И господин Путин, как рассказал "Ъ" один из участников встречи, тоже сказал все, что думает. А думает он, как выяснилось, следующее: комиссар с коллегами сейчас пойдет встречаться с Дмитрием Медведевым, который является, как известно, человеком более либеральных и демократических взглядов, потому что не несет груза прошлого, связанного с КГБ, так что вот пусть с Дмитрием Медведевым, а не с ним, Владимиром Путиным, они эту проблему и обсудят.
И ведь обсудили. Господин Медведев сначала высказался еще об одной поправке к Европейской конвенции, которая не устраивает российских переговорщиков: об отмене смертной казни. В России, как известно, действует мораторий на смертную казнь. Дмитрий Медведев сказал, что это очень сложная проблема и что она становится только сложнее, потому что в России в последнее время поднялась волна насилия, в том числе по отношению к детям. Он вспомнил и про Беслан и при этом добавил, что Россия все равно будет идти к полной отмене смертной казни.

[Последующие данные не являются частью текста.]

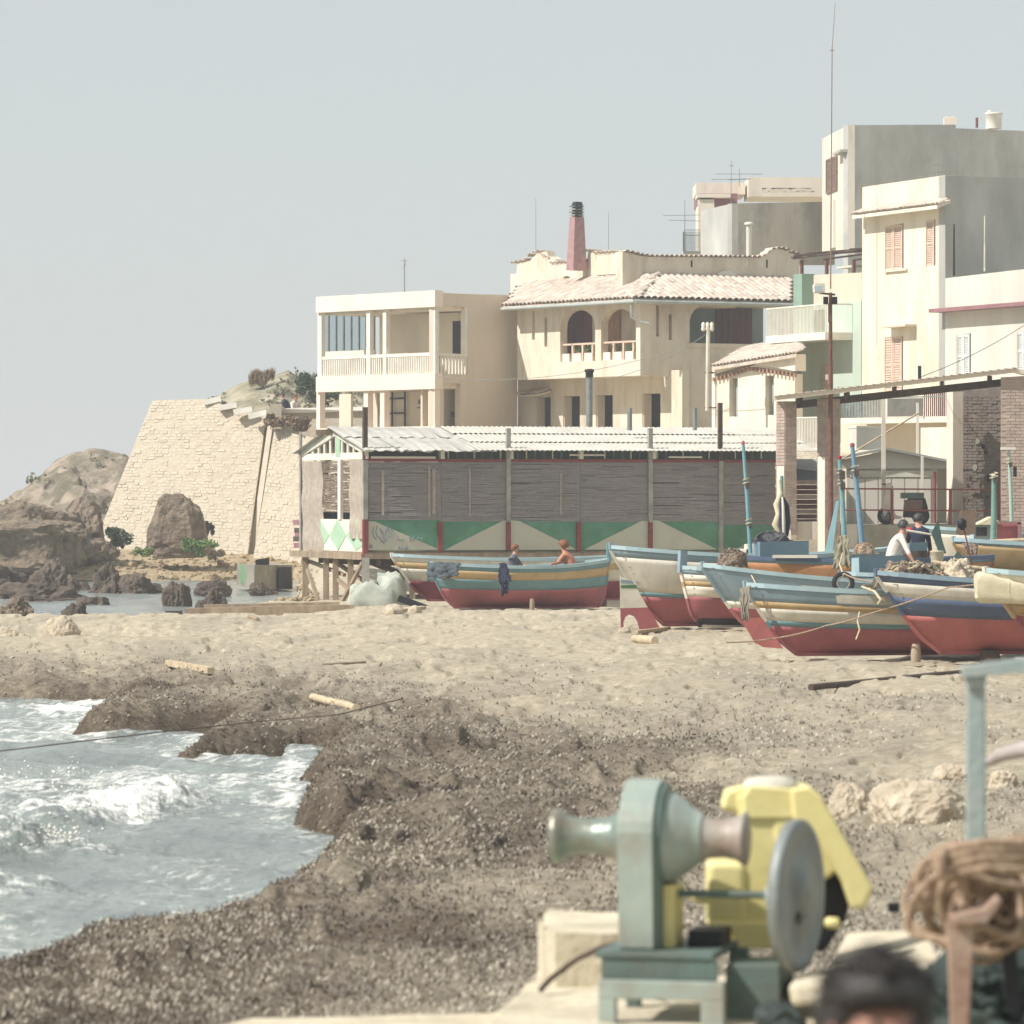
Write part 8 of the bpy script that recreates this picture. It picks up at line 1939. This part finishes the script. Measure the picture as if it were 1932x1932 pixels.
for i in range(46):
    cx0 = r.uniform(1795, 1990); cy0 = r.uniform(1665, 1730); rad = r.uniform(40, 128); D = r.uniform(17.75, 18.5)
    if cx0 - rad < 1706: cx0 = 1706 + rad
    sq_ = r.uniform(.45, .95)
    if cy0 - rad * sq_ < 1585: cy0 = 1585 + rad * sq_
    MB().tube(loop((cx0, cy0), rad, r.uniform(-.4, .4), sq_, D, a0=r.random() * 6, a1=6.5 + r.random() * 4), r.uniform(.012, .02), 8).build('coil', m_rope, rc)
for (x0, y0, x1, y1) in ((1765, 1605, 1945, 1590), (1768, 1618, 1945, 1602), (1772, 1632, 1945, 1616), (1776, 1600, 1776, 1650), (1780, 1650, 1945, 1640)):
    MB().tube([P(x0, y0 + 20, 17.7), P(x0 + 8, y0, 17.65), P((x0 + x1) / 2, (y0 + y1) / 2 - 8, 17.6), P(x1, y1, 17.65)], .02, 8).build('coil', m_rope, rc)
heap('dark_heap', 'dark green oily tarpaulin heaped under the rope stand', 1735, 1822, 1990, 1945, 18.6, M('oily_tarp', '39443f', '29322e', scale=3, stain='52605a', sscale=2, samt=.4, rough=.6), 31, cat='tarpaulin', depth=1.4, strands=0)
heap('dark_heap', 'dark mound added as the shadow below the flywheel', 1430, 1905, 1520, 1950, 20.0, M('shadow_dark', '3a423f', '2c3331', scale=3, rough=.6), 32, cat='shadow_mound', depth=.5, strands=0)  # mound added, its dark colour standing in for shadow by the flywheel
# line of loose stones by the pad
tag(MB().box(P(1686, 1712, 24.5) , .06, .05, .05).build('dark_stone', m_black), 'small dark stone on the seaweed right of the engine hood', 'stone')

# the man at the bottom edge: standing, seen from the hair to the brow
hx = P(1652, 1800, 8.6); hz = hx.z; gz = ground_z(hx.x, 8.6)
mb_k = {}; base = Vector((hx.x, 8.6, 0)); f = Vector((.22, -.97, 0)); s = Vector((-f.y, f.x, 0))
def jp(a, b, z): return base + s * a + f * b + U * z
H = hz - gz; k = H / 1.74; j = {'pelvis': jp(0, 0, gz + .95 * k), 'waist': jp(0, 0, gz + 1.12 * k), 'chest': jp(0, -.02, gz + 1.30 * k), 'collar': jp(0, -.03, gz + 1.44 * k), 'neck': jp(0, -.01, hz - .27), 'head': jp(0, .03, hz - .165), 'skull': jp(0, .0, hz - .095)}
E = [('pelvis', 'waist', 1), ('waist', 'chest', 1), ('chest', 'collar', 1), ('collar', 'neck', 0), ('neck', 'head', 0), ('head', 'skull', 0)]
R_ = {'pelvis': .15, 'waist': .14, 'chest': .165, 'collar': .12, 'neck': .06, 'head': .082, 'skull': .085}
for i, sg in enumerate((1, -1)):
    n = 'lr'[i]; j['sh' + n] = jp(sg * .19, -.03, gz + 1.41 * k); j['el' + n] = jp(sg * .26, -.02, gz + 1.12 * k); j['wr' + n] = jp(sg * .25, .12, gz + .90 * k); j['ha' + n] = jp(sg * .24, .16, gz + .82 * k)
    E += [('collar', 'sh' + n, 1), ('sh' + n, 'el' + n, 1), ('el' + n, 'wr' + n, 0), ('wr' + n, 'ha' + n, 0)]; R_.update({'sh' + n: .075, 'el' + n: .05, 'wr' + n: .032, 'ha' + n: .04})
    for q in range(4): j['f%s%d' % (n, q)] = jp(sg * .24 + (q - 1.5) * .02, .19, gz + .74 * k); E.append(('ha' + n, 'f%s%d' % (n, q), 0)); R_['f%s%d' % (n, q)] = .009
    j['t' + n] = jp(sg * .19, .2, gz + .80 * k); E.append(('ha' + n, 't' + n, 0)); R_['t' + n] = .011
    j['hp' + n] = jp(sg * .09, 0, gz + .9 * k); j['kn' + n] = jp(sg * .11, .03, gz + .5 * k); j['an' + n] = jp(sg * .12, -.02, gz + .09 * k); j['to' + n] = jp(sg * .13, .16, gz + .04 * k)
    E += [('pelvis', 'hp' + n, 2), ('hp' + n, 'kn' + n, 2), ('kn' + n, 'an' + n, 2), ('an' + n, 'to' + n, 2)]; R_.update({'hp' + n: .1, 'kn' + n: .065, 'an' + n: .045, 'to' + n: .04})
mp = person('person', 'dark-haired man at the bottom edge, only hair and brow in view', j, E, R_, [m_skin, M('check_shirt', '8a5a55', '7a4a46', scale=6), m_trouser], None, hair=.14, hairmat=m_hairdk, look=f, headr=.096, hn=.19)
# loose tufts of hair
r = random.Random(2); hc = (j['head'] + j['skull']) / 2 + U * .03; tf_ = MB()
for i in range(420):
    d = Vector((r.gauss(0, 1), r.gauss(0, 1), abs(r.gauss(0, 1)) + .15)).normalized()
    if d.dot(f) > .45 and d.z < .62: continue
    t = Vector((r.uniform(-1, 1), r.uniform(-1, 1), r.uniform(-.3, .6))); p = hc + d * .108; tf_.tube([p, p + d * .008 + t * .010, p + d * .006 + t * .022], [.004, .0035, .001], 4)
tag(tf_.build('hair_tufts', m_hairdk, mp), kind='stuff')
# overhead wires
for lb, a, b, sg in (('wire running from the canopy roof up to the pale house', P(1735, 712, 126), P(1960, 595, 150), .15), ('wire between the pale pink house and the cream house', P(826, 712, 184), P(1290, 655, 172), .5), ('wire from the insulator pole to the left', P(1330, 632, 170), P(1120, 720, 180), .3)):
    ropeline(lb, [a, b], .012, m_iron, name='wire', sag=sg, cat='wire')
tag(MB().tube([P(1735, 722, 126), P(1735, 690, 126)], .05, 8).build('stub_post', m_black), 'short dark stub post on the canopy roof', 'post')
# ------------------------------------------------------------------ thin haze added over the whole place to lift the blacks
hz_m = bpy.data.materials.new('fade_haze'); hz_m.use_nodes = True; _n = hz_m.node_tree.nodes; _n.remove(_n['Principled BSDF'])
pv = _n.new('ShaderNodeVolumePrincipled'); pv.inputs['Color'].default_value = (.93, .95, .95, 1); pv.inputs['Density'].default_value = .0007; pv.inputs['Anisotropy'].default_value = 0.0
hz_m.node_tree.links.new(pv.outputs['Volume'], _n['Material Output'].inputs['Volume'])
hzb = MB(); hzb.hexa([(-9100, -310, -4), (9100, -310, -4), (9100, 24100, -4), (-9100, 24100, -4), (-9100, -310, 26), (9100, -310, 26), (9100, 24100, 26), (-9100, 24100, 26)])
tag(hzb.build('haze', hz_m), 'thin pale haze added to lift the dark tones', 'haze', None, 'stuff')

Но, видимо, торопиться на этом пути не станет.
А насчет 14-го протокола выяснилось вот что: когда переговоры заходят в тупик, заявил господин Медведев, может, лучше всего начать эти переговоры с чистого листа.
А значит, в этой ситуации — отменить поправку и жить как раньше.
Таким образом, человек более либеральных взглядов порекомендовал комиссару как минимум то же самое, что не стал рекомендовать человек менее либеральных.